__SOURCE EXCERPT__

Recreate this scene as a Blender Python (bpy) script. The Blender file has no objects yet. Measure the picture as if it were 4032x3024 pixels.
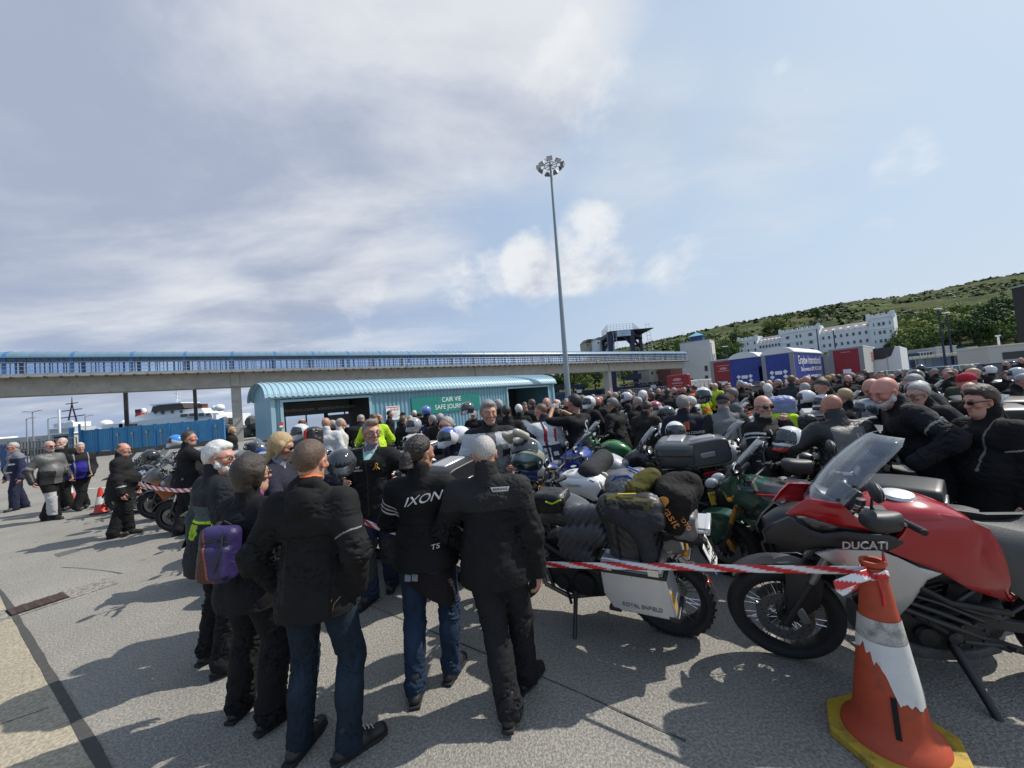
import bpy,bmesh,math,random
import numpy as np
from mathutils import Vector,Matrix,Euler
R=math.radians
C=bpy.context.scene.collection
scn=bpy.context.scene
# ---------------------------------------------------------------- camera, sky, sun, exposure
CAM_H,F_PX,ROLL,PITCH=1.95,1515.0,R(4.9),R(2.3)
cam=bpy.data.cameras.new("camera");camo=bpy.data.objects.new("camera",cam);C.objects.link(camo)
cam.sensor_width=36.0;cam.lens=36.0*F_PX/4032.0
cam.clip_start=0.05;cam.clip_end=6000
CM=Matrix.Rotation(math.pi/2+PITCH,3,'X')@Matrix.Rotation(-ROLL,3,'Z')
camo.matrix_world=Matrix.Translation((0,0,CAM_H))@CM.to_4x4()
scn.camera=camo
SUN_AZ,SUN_EL=R(73),R(49)
world=bpy.data.worlds.new("World");scn.world=world;world.use_nodes=True
nt=world.node_tree;N=nt.nodes;L=nt.links
for n in list(N):N.remove(n)
def nn(t,**k):
 n=N.new(t)
 for a,b in k.items():setattr(n,a,b)
 return n
out=nn('ShaderNodeOutputWorld');bg=nn('ShaderNodeBackground')
bg.inputs[1].default_value=0.11
sky=nn('ShaderNodeTexSky',sky_type='NISHITA',sun_disc=False)
sky.sun_elevation=SUN_EL;sky.sun_rotation=SUN_AZ
sky.air_density=1.0;sky.dust_density=1.6;sky.ozone_density=1.2
tc=nn('ShaderNodeTexCoord')
def vmath(op,a,b=None):
 n=nn('ShaderNodeVectorMath',operation=op)
 for i,v in enumerate((a,b)):
  if v is None:continue
  if isinstance(v,(tuple,list)):n.inputs[i].default_value=v
  else:L.new(v,n.inputs[i])
 return n
def fmath(op,a,b=None,c=None,clamp=False):
 n=nn('ShaderNodeMath',operation=op,use_clamp=clamp)
 for i,v in enumerate((a,b,c)):
  if v is None:continue
  if isinstance(v,(int,float)):n.inputs[i].default_value=v
  else:L.new(v,n.inputs[i])
 return n.outputs[0]
def smooth(v,lo,hi,a=0.0,b=1.0):
 n=nn('ShaderNodeMapRange',interpolation_type='SMOOTHSTEP')
 L.new(v,n.inputs[0])
 for i,x in enumerate((lo,hi,a,b)):n.inputs[i+1].default_value=x
 return n.outputs[0]
def noise(vec,scale,detail,rough,dist=0.0,w=None):
 n=nn('ShaderNodeTexNoise');n.inputs['Scale'].default_value=scale
 n.inputs['Detail'].default_value=detail;n.inputs['Roughness'].default_value=rough
 n.inputs['Distortion'].default_value=dist
 L.new(vec,n.inputs['Vector']);return n.outputs['Fac']
dirv=tc.outputs['Generated']
sep=nn('ShaderNodeSeparateXYZ');L.new(dirv,sep.inputs[0])
dx,dy,dz=sep.outputs
den=fmath('ADD',fmath('MAXIMUM',dz,0.0),0.16)
cmb=nn('ShaderNodeCombineXYZ')
L.new(fmath('DIVIDE',dx,den),cmb.inputs[0]);L.new(fmath('DIVIDE',dy,den),cmb.inputs[1])
plane=cmb.outputs[0]
def pxdir(px,py):
 v=CM@Vector(((px-2016)/F_PX,-(py-1512)/F_PX,-1));return tuple(v.normalized())
def blob(px,py,r0,r1):
 d=vmath('DISTANCE',dirv,pxdir(px,py)).outputs['Value']
 return smooth(d,r0,r1,1.0,0.0)
def cover(lst):
 o=None
 for (px,py,r0,r1,amp) in lst:
  b=fmath('MULTIPLY',blob(px,py,r0,r1),amp);o=b if o is None else fmath('MAXIMUM',o,b)
 return o
def mixc(fac,a,b):
 m=nn('ShaderNodeMix',data_type='RGBA')
 if isinstance(fac,float):m.inputs[0].default_value=fac
 else:L.new(fac,m.inputs[0])
 for i,v in ((6,a),(7,b)):
  if isinstance(v,tuple):m.inputs[i].default_value=v
  else:L.new(v,m.inputs[i])
 return m.outputs[2]
 # clear sky: pale, bluer and deeper to the left, cyan tinged towards the sun
clear=mixc(smooth(dx,-0.75,0.75),(2.9,3.9,5.9,1),(4.6,5.7,6.9,1))
clear=mixc(fmath('MULTIPLY',smooth(dz,0.0,0.28,1.0,0.0),smooth(dx,-0.3,0.6)),clear,(4.9,5.4,6.3,1))
base=mixc(0.82,sky.outputs[0],clear)
# broad grey bank over the left and centre, thin streaks trailing to the right
vst=nn('ShaderNodeMapping');L.new(plane,vst.inputs[0])
vst.inputs['Location'].default_value=(3.7,1.3,0);vst.inputs['Rotation'].default_value=(0,0,R(-28));vst.inputs['Scale'].default_value=(0.62,1.1,1)
n1=noise(vst.outputs[0],0.9,10,0.55,0.5);n2=noise(vst.outputs[0],3.0,8,0.58,0.3)
cov=cover(((200,250,.2,1.0,1.0),(900,500,.2,.85,1.0),(1500,250,.12,.62,1.0),(1950,120,.1,.42,.95),(1950,420,.05,.42,.9),(1450,850,.1,.50,.82),(2450,640,.05,.40,.60),(2950,620,.02,.35,.56),(900,1000,.1,.50,.62),(300,900,.1,.5,.6)))
veil=smooth(fmath('ADD',fmath('ADD',fmath('MULTIPLY',cov,.62),fmath('MULTIPLY',n1,.75)),fmath('MULTIPLY',n2,.22)),.62,1.05)
shade=noise(vst.outputs[0],1.5,9,0.58,0.4)
lit=fmath('ADD',fmath('ADD',fmath('MULTIPLY',shade,1.3),fmath('MULTIPLY',n2,.35)),fmath('MULTIPLY',dx,.30))
veilcol=mixc(smooth(lit,.45,1.0),(3.25,3.7,4.8,1),(6.4,6.6,6.9,1))
c1=mixc(fmath('MULTIPLY',veil,.92),base,veilcol)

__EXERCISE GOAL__
Return to the listing above and set it down exactly, leaving out its pictures.

__SOLVED EXERCISE__
Recreate this scene as a Blender Python (bpy) script. The Blender file has no objects yet. Measure the picture as if it were 4032x3024 pixels.
import bpy,bmesh,math,random
import numpy as np
from mathutils import Vector,Matrix,Euler
R=math.radians
C=bpy.context.scene.collection
scn=bpy.context.scene
# ---------------------------------------------------------------- camera, sky, sun, exposure
CAM_H,F_PX,ROLL,PITCH=1.95,1515.0,R(4.9),R(2.3)
cam=bpy.data.cameras.new("camera");camo=bpy.data.objects.new("camera",cam);C.objects.link(camo)
cam.sensor_width=36.0;cam.lens=36.0*F_PX/4032.0
cam.clip_start=0.05;cam.clip_end=6000
CM=Matrix.Rotation(math.pi/2+PITCH,3,'X')@Matrix.Rotation(-ROLL,3,'Z')
camo.matrix_world=Matrix.Translation((0,0,CAM_H))@CM.to_4x4()
scn.camera=camo
SUN_AZ,SUN_EL=R(73),R(49)
world=bpy.data.worlds.new("World");scn.world=world;world.use_nodes=True
nt=world.node_tree;N=nt.nodes;L=nt.links
for n in list(N):N.remove(n)
def nn(t,**k):
 n=N.new(t)
 for a,b in k.items():setattr(n,a,b)
 return n
out=nn('ShaderNodeOutputWorld');bg=nn('ShaderNodeBackground')
bg.inputs[1].default_value=0.11
sky=nn('ShaderNodeTexSky',sky_type='NISHITA',sun_disc=False)
sky.sun_elevation=SUN_EL;sky.sun_rotation=SUN_AZ
sky.air_density=1.0;sky.dust_density=1.6;sky.ozone_density=1.2
tc=nn('ShaderNodeTexCoord')
def vmath(op,a,b=None):
 n=nn('ShaderNodeVectorMath',operation=op)
 for i,v in enumerate((a,b)):
  if v is None:continue
  if isinstance(v,(tuple,list)):n.inputs[i].default_value=v
  else:L.new(v,n.inputs[i])
 return n
def fmath(op,a,b=None,c=None,clamp=False):
 n=nn('ShaderNodeMath',operation=op,use_clamp=clamp)
 for i,v in enumerate((a,b,c)):
  if v is None:continue
  if isinstance(v,(int,float)):n.inputs[i].default_value=v
  else:L.new(v,n.inputs[i])
 return n.outputs[0]
def smooth(v,lo,hi,a=0.0,b=1.0):
 n=nn('ShaderNodeMapRange',interpolation_type='SMOOTHSTEP')
 L.new(v,n.inputs[0])
 for i,x in enumerate((lo,hi,a,b)):n.inputs[i+1].default_value=x
 return n.outputs[0]
def noise(vec,scale,detail,rough,dist=0.0,w=None):
 n=nn('ShaderNodeTexNoise');n.inputs['Scale'].default_value=scale
 n.inputs['Detail'].default_value=detail;n.inputs['Roughness'].default_value=rough
 n.inputs['Distortion'].default_value=dist
 L.new(vec,n.inputs['Vector']);return n.outputs['Fac']
dirv=tc.outputs['Generated']
sep=nn('ShaderNodeSeparateXYZ');L.new(dirv,sep.inputs[0])
dx,dy,dz=sep.outputs
den=fmath('ADD',fmath('MAXIMUM',dz,0.0),0.16)
cmb=nn('ShaderNodeCombineXYZ')
L.new(fmath('DIVIDE',dx,den),cmb.inputs[0]);L.new(fmath('DIVIDE',dy,den),cmb.inputs[1])
plane=cmb.outputs[0]
def pxdir(px,py):
 v=CM@Vector(((px-2016)/F_PX,-(py-1512)/F_PX,-1));return tuple(v.normalized())
def blob(px,py,r0,r1):
 d=vmath('DISTANCE',dirv,pxdir(px,py)).outputs['Value']
 return smooth(d,r0,r1,1.0,0.0)
def cover(lst):
 o=None
 for (px,py,r0,r1,amp) in lst:
  b=fmath('MULTIPLY',blob(px,py,r0,r1),amp);o=b if o is None else fmath('MAXIMUM',o,b)
 return o
def mixc(fac,a,b):
 m=nn('ShaderNodeMix',data_type='RGBA')
 if isinstance(fac,float):m.inputs[0].default_value=fac
 else:L.new(fac,m.inputs[0])
 for i,v in ((6,a),(7,b)):
  if isinstance(v,tuple):m.inputs[i].default_value=v
  else:L.new(v,m.inputs[i])
 return m.outputs[2]
 # clear sky: pale, bluer and deeper to the left, cyan tinged towards the sun
clear=mixc(smooth(dx,-0.75,0.75),(2.9,3.9,5.9,1),(4.6,5.7,6.9,1))
clear=mixc(fmath('MULTIPLY',smooth(dz,0.0,0.28,1.0,0.0),smooth(dx,-0.3,0.6)),clear,(4.9,5.4,6.3,1))
base=mixc(0.82,sky.outputs[0],clear)
# broad grey bank over the left and centre, thin streaks trailing to the right
vst=nn('ShaderNodeMapping');L.new(plane,vst.inputs[0])
vst.inputs['Location'].default_value=(3.7,1.3,0);vst.inputs['Rotation'].default_value=(0,0,R(-28));vst.inputs['Scale'].default_value=(0.62,1.1,1)
n1=noise(vst.outputs[0],0.9,10,0.55,0.5);n2=noise(vst.outputs[0],3.0,8,0.58,0.3)
cov=cover(((200,250,.2,1.0,1.0),(900,500,.2,.85,1.0),(1500,250,.12,.62,1.0),(1950,120,.1,.42,.95),(1950,420,.05,.42,.9),(1450,850,.1,.50,.82),(2450,640,.05,.40,.60),(2950,620,.02,.35,.56),(900,1000,.1,.50,.62),(300,900,.1,.5,.6)))
veil=smooth(fmath('ADD',fmath('ADD',fmath('MULTIPLY',cov,.62),fmath('MULTIPLY',n1,.75)),fmath('MULTIPLY',n2,.22)),.62,1.05)
shade=noise(vst.outputs[0],1.5,9,0.58,0.4)
lit=fmath('ADD',fmath('ADD',fmath('MULTIPLY',shade,1.3),fmath('MULTIPLY',n2,.35)),fmath('MULTIPLY',dx,.30))
veilcol=mixc(smooth(lit,.45,1.0),(3.25,3.7,4.8,1),(6.4,6.6,6.9,1))
c1=mixc(fmath('MULTIPLY',veil,.92),base,veilcol)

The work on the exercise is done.